---- COLLECTED MATERIAL
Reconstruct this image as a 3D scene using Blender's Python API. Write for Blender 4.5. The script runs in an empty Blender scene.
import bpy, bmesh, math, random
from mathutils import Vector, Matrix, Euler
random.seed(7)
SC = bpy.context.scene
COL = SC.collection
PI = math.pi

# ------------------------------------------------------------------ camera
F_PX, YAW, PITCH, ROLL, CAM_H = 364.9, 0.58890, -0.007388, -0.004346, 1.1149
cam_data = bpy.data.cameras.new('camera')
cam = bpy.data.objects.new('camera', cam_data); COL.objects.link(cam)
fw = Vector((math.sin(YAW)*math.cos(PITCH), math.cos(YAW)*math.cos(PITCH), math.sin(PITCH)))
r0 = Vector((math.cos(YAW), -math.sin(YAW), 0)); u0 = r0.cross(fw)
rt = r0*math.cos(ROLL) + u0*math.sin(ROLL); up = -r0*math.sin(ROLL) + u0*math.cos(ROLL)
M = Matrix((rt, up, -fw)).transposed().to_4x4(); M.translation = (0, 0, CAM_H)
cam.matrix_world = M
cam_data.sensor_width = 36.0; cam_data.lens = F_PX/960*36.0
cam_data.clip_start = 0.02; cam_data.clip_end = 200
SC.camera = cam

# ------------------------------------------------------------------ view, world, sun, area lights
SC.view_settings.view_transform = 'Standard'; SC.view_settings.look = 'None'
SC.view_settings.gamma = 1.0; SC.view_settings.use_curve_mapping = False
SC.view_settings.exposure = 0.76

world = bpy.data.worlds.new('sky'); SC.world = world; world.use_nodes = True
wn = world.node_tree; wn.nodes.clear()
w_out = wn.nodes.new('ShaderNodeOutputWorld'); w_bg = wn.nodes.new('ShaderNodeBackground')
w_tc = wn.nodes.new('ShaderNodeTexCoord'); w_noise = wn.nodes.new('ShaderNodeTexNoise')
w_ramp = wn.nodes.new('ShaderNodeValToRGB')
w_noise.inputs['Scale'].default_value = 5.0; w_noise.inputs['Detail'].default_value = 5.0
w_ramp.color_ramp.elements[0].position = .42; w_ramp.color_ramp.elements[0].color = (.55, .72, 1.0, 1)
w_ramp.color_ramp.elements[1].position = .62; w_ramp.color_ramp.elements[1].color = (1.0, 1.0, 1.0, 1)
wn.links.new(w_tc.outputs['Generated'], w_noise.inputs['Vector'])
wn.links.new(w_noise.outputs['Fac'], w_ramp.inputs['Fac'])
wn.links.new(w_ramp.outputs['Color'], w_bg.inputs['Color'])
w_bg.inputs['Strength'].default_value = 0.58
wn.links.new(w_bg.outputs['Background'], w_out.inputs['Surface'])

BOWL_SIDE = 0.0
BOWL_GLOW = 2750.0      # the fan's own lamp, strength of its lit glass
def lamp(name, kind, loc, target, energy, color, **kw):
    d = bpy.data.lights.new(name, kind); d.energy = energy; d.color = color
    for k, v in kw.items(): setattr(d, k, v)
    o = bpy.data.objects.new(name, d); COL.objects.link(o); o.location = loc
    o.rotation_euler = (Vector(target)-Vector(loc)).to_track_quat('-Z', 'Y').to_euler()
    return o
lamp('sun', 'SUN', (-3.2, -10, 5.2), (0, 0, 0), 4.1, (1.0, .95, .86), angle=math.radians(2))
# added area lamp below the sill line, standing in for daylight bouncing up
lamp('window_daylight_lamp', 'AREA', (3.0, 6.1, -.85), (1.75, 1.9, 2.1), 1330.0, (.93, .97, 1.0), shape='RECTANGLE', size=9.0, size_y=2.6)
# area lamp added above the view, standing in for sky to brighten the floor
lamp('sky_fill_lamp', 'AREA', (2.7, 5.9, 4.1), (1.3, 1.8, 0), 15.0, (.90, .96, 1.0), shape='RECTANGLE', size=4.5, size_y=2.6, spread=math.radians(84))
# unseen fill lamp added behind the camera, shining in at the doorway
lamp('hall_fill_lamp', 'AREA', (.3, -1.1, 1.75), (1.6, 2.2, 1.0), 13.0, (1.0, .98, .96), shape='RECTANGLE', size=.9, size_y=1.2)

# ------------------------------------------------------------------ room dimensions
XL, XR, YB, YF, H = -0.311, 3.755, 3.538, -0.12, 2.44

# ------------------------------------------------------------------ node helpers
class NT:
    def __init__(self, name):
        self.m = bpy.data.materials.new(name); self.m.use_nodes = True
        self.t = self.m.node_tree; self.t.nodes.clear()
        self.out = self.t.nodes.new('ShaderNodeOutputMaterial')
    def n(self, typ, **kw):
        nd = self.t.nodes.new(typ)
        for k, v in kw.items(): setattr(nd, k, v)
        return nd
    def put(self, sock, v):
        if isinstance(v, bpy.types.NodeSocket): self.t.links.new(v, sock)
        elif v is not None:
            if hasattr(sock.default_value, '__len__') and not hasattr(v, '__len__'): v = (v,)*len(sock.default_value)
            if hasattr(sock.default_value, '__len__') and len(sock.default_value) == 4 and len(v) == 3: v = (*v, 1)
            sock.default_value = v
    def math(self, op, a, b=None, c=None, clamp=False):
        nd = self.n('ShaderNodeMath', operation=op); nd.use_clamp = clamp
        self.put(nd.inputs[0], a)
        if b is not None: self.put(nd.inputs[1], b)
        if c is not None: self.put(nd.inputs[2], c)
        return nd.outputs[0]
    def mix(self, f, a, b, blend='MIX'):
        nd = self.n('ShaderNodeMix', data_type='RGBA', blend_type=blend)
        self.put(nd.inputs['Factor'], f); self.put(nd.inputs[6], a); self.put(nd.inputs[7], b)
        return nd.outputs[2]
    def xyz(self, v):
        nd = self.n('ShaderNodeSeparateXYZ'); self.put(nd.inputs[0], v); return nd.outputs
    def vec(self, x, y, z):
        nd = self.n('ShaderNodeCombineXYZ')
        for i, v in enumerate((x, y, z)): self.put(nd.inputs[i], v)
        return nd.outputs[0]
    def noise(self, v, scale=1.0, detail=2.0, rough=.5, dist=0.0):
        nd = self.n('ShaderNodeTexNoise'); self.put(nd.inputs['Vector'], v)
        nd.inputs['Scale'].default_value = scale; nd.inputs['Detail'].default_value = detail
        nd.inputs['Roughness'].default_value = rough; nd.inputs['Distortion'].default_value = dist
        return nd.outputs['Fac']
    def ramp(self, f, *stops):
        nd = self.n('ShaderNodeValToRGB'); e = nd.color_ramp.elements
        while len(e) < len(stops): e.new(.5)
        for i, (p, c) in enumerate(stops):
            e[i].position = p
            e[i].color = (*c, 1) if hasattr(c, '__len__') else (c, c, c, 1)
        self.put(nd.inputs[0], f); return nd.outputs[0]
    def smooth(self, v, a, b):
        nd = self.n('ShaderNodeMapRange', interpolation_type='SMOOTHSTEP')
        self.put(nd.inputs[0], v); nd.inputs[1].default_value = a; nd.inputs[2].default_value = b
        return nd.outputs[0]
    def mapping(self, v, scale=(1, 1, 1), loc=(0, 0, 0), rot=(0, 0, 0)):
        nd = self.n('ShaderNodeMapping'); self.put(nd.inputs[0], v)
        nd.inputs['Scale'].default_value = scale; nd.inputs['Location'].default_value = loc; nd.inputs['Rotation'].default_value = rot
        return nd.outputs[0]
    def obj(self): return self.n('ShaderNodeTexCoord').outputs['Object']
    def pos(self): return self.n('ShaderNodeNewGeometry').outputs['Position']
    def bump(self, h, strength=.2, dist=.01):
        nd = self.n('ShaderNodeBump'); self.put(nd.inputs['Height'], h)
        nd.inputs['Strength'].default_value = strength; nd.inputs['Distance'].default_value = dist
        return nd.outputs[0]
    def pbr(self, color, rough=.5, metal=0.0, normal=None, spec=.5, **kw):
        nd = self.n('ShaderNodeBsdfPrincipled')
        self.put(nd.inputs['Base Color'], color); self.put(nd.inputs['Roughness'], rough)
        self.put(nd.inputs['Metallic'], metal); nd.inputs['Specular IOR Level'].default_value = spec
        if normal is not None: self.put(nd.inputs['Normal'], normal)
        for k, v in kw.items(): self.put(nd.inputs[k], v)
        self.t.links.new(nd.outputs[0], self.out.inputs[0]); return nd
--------
EXERCISE PROMPT - Quote exactly the stretch of lines above that starts at the first one and ends at the line with "SC.view_settings.exposure = 0.76", and nothing beyond it.

WORKED SOLUTION -
Reconstruct this image as a 3D scene using Blender's Python API. Write for Blender 4.5. The script runs in an empty Blender scene.
import bpy, bmesh, math, random
from mathutils import Vector, Matrix, Euler
random.seed(7)
SC = bpy.context.scene
COL = SC.collection
PI = math.pi

# ------------------------------------------------------------------ camera
F_PX, YAW, PITCH, ROLL, CAM_H = 364.9, 0.58890, -0.007388, -0.004346, 1.1149
cam_data = bpy.data.cameras.new('camera')
cam = bpy.data.objects.new('camera', cam_data); COL.objects.link(cam)
fw = Vector((math.sin(YAW)*math.cos(PITCH), math.cos(YAW)*math.cos(PITCH), math.sin(PITCH)))
r0 = Vector((math.cos(YAW), -math.sin(YAW), 0)); u0 = r0.cross(fw)
rt = r0*math.cos(ROLL) + u0*math.sin(ROLL); up = -r0*math.sin(ROLL) + u0*math.cos(ROLL)
M = Matrix((rt, up, -fw)).transposed().to_4x4(); M.translation = (0, 0, CAM_H)
cam.matrix_world = M
cam_data.sensor_width = 36.0; cam_data.lens = F_PX/960*36.0
cam_data.clip_start = 0.02; cam_data.clip_end = 200
SC.camera = cam

# ------------------------------------------------------------------ view, world, sun, area lights
SC.view_settings.view_transform = 'Standard'; SC.view_settings.look = 'None'
SC.view_settings.gamma = 1.0; SC.view_settings.use_curve_mapping = False
SC.view_settings.exposure = 0.76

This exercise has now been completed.